橋の反対側にやってきた。この赤い橋は見覚えのある方も多いのではないか。
カメラを構えていると「何してるんですか」と双眼鏡を持った方に話しかけられた。常套句で返し、あなたは何を、と尋ねてみた。するとライフルを構えるような仕草をし「鴨を捕獲してる。あそこに浮かんでる鴨が見えるだろ?」と。彼らはハンターだった。詳しい話は聞けなかったけど、おそらく生態系の調査かと。

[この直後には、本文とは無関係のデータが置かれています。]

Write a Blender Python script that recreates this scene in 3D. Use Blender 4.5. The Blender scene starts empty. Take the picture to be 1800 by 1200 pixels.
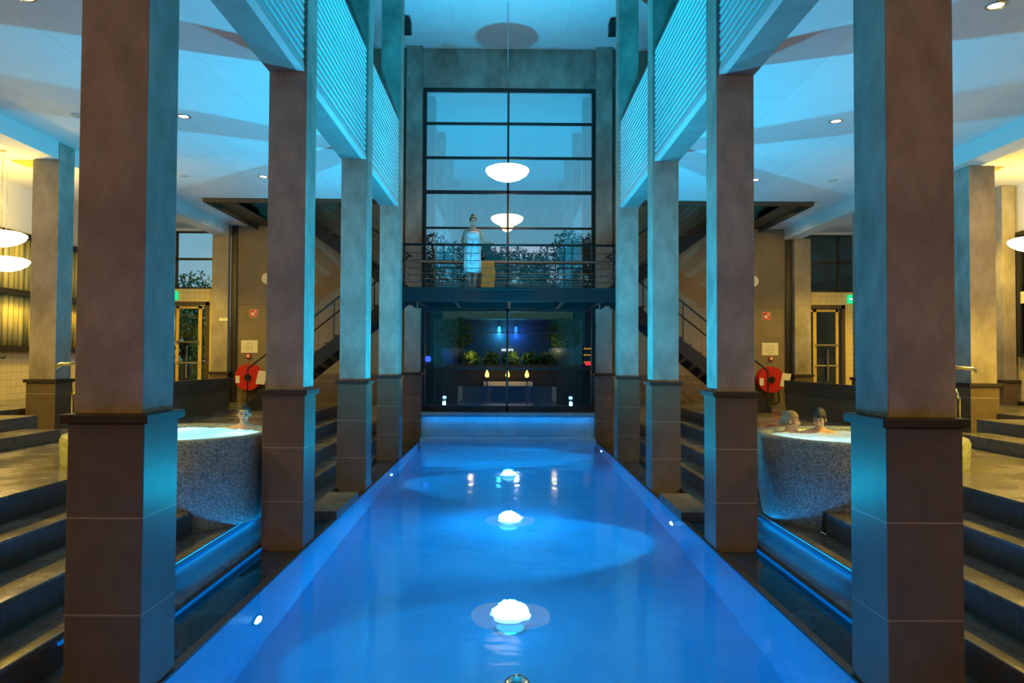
import bpy, bmesh, math, random
from mathutils import Vector, Matrix, noise as mnoise
random.seed(7)
C = bpy.context.scene.collection
sc = bpy.context.scene
PI = math.pi
UP = 1.22            # every coordinate below is measured from the eye; the deck lies 1.22 m under it
# ------------------------------------------------------------------ camera
cx, yaw, pit, rol, F = -0.0517, 0.0075, 0.0244, 0.0048, 1294.68
cd = bpy.data.cameras.new('camera'); cam = bpy.data.objects.new('camera', cd); C.objects.link(cam)
c, s = math.cos(yaw), math.sin(yaw); cp, sp = math.cos(pit), math.sin(pit)
r0 = Vector((c, -s, 0)); f0 = Vector((s*cp, c*cp, sp)); u0 = Vector((-s*sp, -c*sp, cp))
cr, sr = math.cos(rol), math.sin(rol)
R_ = cr*r0 + sr*u0; U_ = cr*u0 - sr*r0
cam.matrix_world = Matrix(((R_.x, U_.x, -f0.x, cx), (R_.y, U_.y, -f0.y, 0), (R_.z, U_.z, -f0.z, UP), (0, 0, 0, 1)))
cd.sensor_fit = 'HORIZONTAL'; cd.sensor_width = 36; cd.lens = F/1800*36; cd.clip_start = .05; cd.clip_end = 400
sc.camera = cam
# ------------------------------------------------------------------ view, world
vs = sc.view_settings
vs.view_transform = 'Standard'; vs.look = 'None'; vs.gamma = 1; vs.exposure = 0.0; vs.use_curve_mapping = False
cy = sc.cycles
cy.use_denoising = True; cy.max_bounces = 8; cy.diffuse_bounces = 4; cy.glossy_bounces = 4
cy.transmission_bounces = 6; cy.transparent_max_bounces = 16
cy.caustics_reflective = False; cy.caustics_refractive = True; cy.sample_clamp_indirect = 4
w = bpy.data.worlds.new('dusk_sky'); sc.world = w; w.use_nodes = True
nt = w.node_tree; nt.nodes.clear()
wo = nt.nodes.new('ShaderNodeOutputWorld'); bg = nt.nodes.new('ShaderNodeBackground')
tc = nt.nodes.new('ShaderNodeTexCoord'); sx = nt.nodes.new('ShaderNodeSeparateXYZ'); rp = nt.nodes.new('ShaderNodeValToRGB')
nt.links.new(tc.outputs['Generated'], sx.inputs[0]); nt.links.new(sx.outputs['Z'], rp.inputs[0])
nt.links.new(rp.outputs[0], bg.inputs[0]); nt.links.new(bg.outputs[0], wo.inputs[0])
e = rp.color_ramp.elements
e[0].position = 0.0; e[0].color = (.32, .44, .50, 1); e[1].position = .40; e[1].color = (.0, .36, .62, 1)
m_ = e.new(.14); m_.color = (.22, .42, .54, 1)
bg.inputs[1].default_value = 1.15
# ------------------------------------------------------------------ light table
CYAN = (0.0, .55, .97); BLUE = (0.0, .46, 1.0); WARM = (1.0, .56, .13); AMBER = (1.0, .64, .05)
def lamp(kind, name, loc, col, power, size=.1, aim=None, angle=None, blend=1.0, size_y=None):
    d = bpy.data.lights.new(name, kind); o = bpy.data.objects.new(name, d); C.objects.link(o)
    d.color = col; d.energy = power; o.location = loc
    if kind == 'AREA':
        d.size = size
        if size_y: d.shape = 'RECTANGLE'; d.size_y = size_y
    else: d.shadow_soft_size = size
    if kind == 'SPOT': d.spot_size = angle; d.spot_blend = blend
    if aim is not None:
        o.rotation_euler = (Vector(aim)-Vector(loc)).to_track_quat('-Z', 'Y').to_euler()
    return o
JETS = (6.5, 10.3, 14.35)
# cyan floods that shine up out of the pool through each water jet
for y in JETS[1:]:
    lamp('SPOT', 'jet_flood', (0, y, -1.84), CYAN, 1600, .06, (0, y-.05, 9), math.radians(172), .75)
    lamp('SPOT', 'jet_flood', (0, y, -1.84), CYAN, 4300, .06, (0, y+.3, 9), math.radians(62), 1)
# blue light under water: halo lamps added beside the jets, and the wall lights
FLOOR_FILLS = (JETS[0]+1.2, JETS[1]+1.55, JETS[2]+1.8, 4.3)
for y in FLOOR_FILLS:
    lamp('POINT', 'pool_floor_fill', (0, y, -3.3), BLUE, 80, .1)
WALL_LIGHTS = ((-1, 7.06), (1, 10.9), (-1, 15.1), (1, 18.9), (1, 3.2))
for sd, y in WALL_LIGHTS:
    lamp('SPOT', 'pool_wall_lamp', (sd*2.34, y, -2.92), (0, .54, .92), 1700, .05, (sd*1.15, y-.1, -3.7), math.radians(88), 1)
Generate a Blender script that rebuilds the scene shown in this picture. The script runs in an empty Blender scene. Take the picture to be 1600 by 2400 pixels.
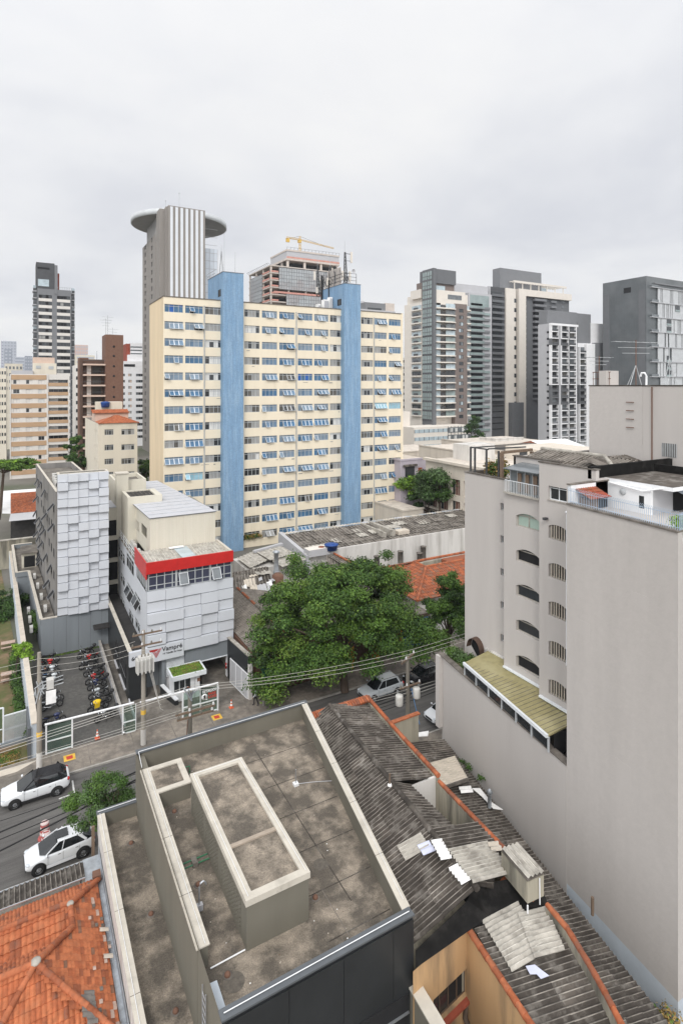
import bpy, math, random
import numpy as np
from mathutils import Vector, Matrix
R = random.Random(11)
rad = math.radians
SC = bpy.context.scene
COL = SC.collection
# ---------------------------------------------------------------- camera, sky, sun, exposure
F, CXP, HVP, H, AZ = 1345.0, 800.0, 903.0, 30.0, rad(29.3)
SA, CA = math.sin(AZ), math.cos(AZ)
cam_d = bpy.data.cameras.new('camera')
cam = bpy.data.objects.new('camera', cam_d); COL.objects.link(cam)
cam.location = (0, 0, H); cam.rotation_euler = (rad(90), 0, -AZ)
cam_d.sensor_fit = 'HORIZONTAL'; cam_d.sensor_width = 36; cam_d.lens = 36 * F / 1600
cam_d.shift_y = -(1200 - HVP) / 1600; cam_d.clip_start = .5; cam_d.clip_end = 9000
SC.camera = cam
SUN_AZ, SUN_EL = rad(212), rad(42)          # compass style: 0 = +Y, clockwise
sdir = Vector((math.sin(SUN_AZ) * math.cos(SUN_EL), math.cos(SUN_AZ) * math.cos(SUN_EL), math.sin(SUN_EL)))
W = bpy.data.worlds.new('World'); SC.world = W; W.use_nodes = True
nt = W.node_tree; nt.nodes.clear()
def nd(t, **k):
    n = nt.nodes.new(t)
    for a, b in k.items(): setattr(n, a, b)
    return n
lk = nt.links.new
wo = nd('ShaderNodeOutputWorld'); mixs = nd('ShaderNodeMixShader'); b1 = nd('ShaderNodeBackground'); b2 = nd('ShaderNodeBackground')
sky = nd('ShaderNodeTexSky', sky_type='NISHITA', sun_disc=False)
sky.sun_elevation = SUN_EL; sky.sun_rotation = SUN_AZ
lk(sky.outputs[0], b1.inputs[0]); b1.inputs[1].default_value = .1
geo = nd('ShaderNodeTexCoord'); sep = nd('ShaderNodeSeparateXYZ'); lk(geo.outputs['Generated'], sep.inputs[0])
def mth(op, a, b=None, c=None):
    n = nd('ShaderNodeMath', operation=op)
    for i, x in enumerate((a, b, c)):
        if x is None: continue
        if isinstance(x, (int, float)): n.inputs[i].default_value = x
        else: lk(x, n.inputs[i])
    return n.outputs[0]
zc = mth('ADD', mth('MAXIMUM', sep.outputs[2], 0.0), .22)
cmb = nd('ShaderNodeCombineXYZ'); lk(mth('DIVIDE', sep.outputs[0], zc), cmb.inputs[0]); lk(mth('DIVIDE', sep.outputs[1], zc), cmb.inputs[1])
def noise(sc, det, rough, off=0, dist=0):
    n = nd('ShaderNodeTexNoise'); n.inputs['Scale'].default_value = sc; n.inputs['Detail'].default_value = det
    n.inputs['Roughness'].default_value = rough; n.inputs['Distortion'].default_value = dist
    mp = nd('ShaderNodeMapping'); mp.inputs['Location'].default_value = (off, off * .7, 0); lk(cmb.outputs[0], mp.inputs[0]); lk(mp.outputs[0], n.inputs['Vector'])
    return n.outputs[0]
n1 = noise(.8, 5, .5, 5.4, .4); n2 = noise(2.2, 7, .52, 1.7, .3)
nn = mth('ADD', mth('MULTIPLY', n1, .72), mth('MULTIPLY', n2, .28))
cr = nd('ShaderNodeValToRGB'); lk(nn, cr.inputs[0])
e = cr.color_ramp.elements
e[0].position = .35; e[0].color = (.79, .808, .86, 1); e[1].position = .60; e[1].color = (1.02, 1.02, 1.02, 1)
m_ = cr.color_ramp.elements.new(.49); m_.color = (.935, .945, .97, 1)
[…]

思い返してみれば、橋の反対側にいた時に鳥の群れが現れた。その飛び立つきっかけは発砲だったのかもしれない。鳥が群れをつくって空を羽ばたいているのがこの光景にスパイスを与えてくれたと思う。
水辺に30分もいると指先の感覚もいよいよ無くなった。フォーカスリングも思うように回せないし、シャッターボタンをタイミング良く押せない。だけどそんな時は、スーパーカブのエンジンで暖をとる。エキパイからエンジン付近に手をかざす。じんわりとゆっくりと。心まで温まる。
いずれスーパーカブを被写体に撮ってみようと思う。乞うご期待。
※1 印旛捷水路とは千葉県北部にある北印旛沼と西印旛沼を結ぶ人工的に掘削した水路。1966年、掘削工事中にナウマンゾウの化石が発掘したらしい。参考までに。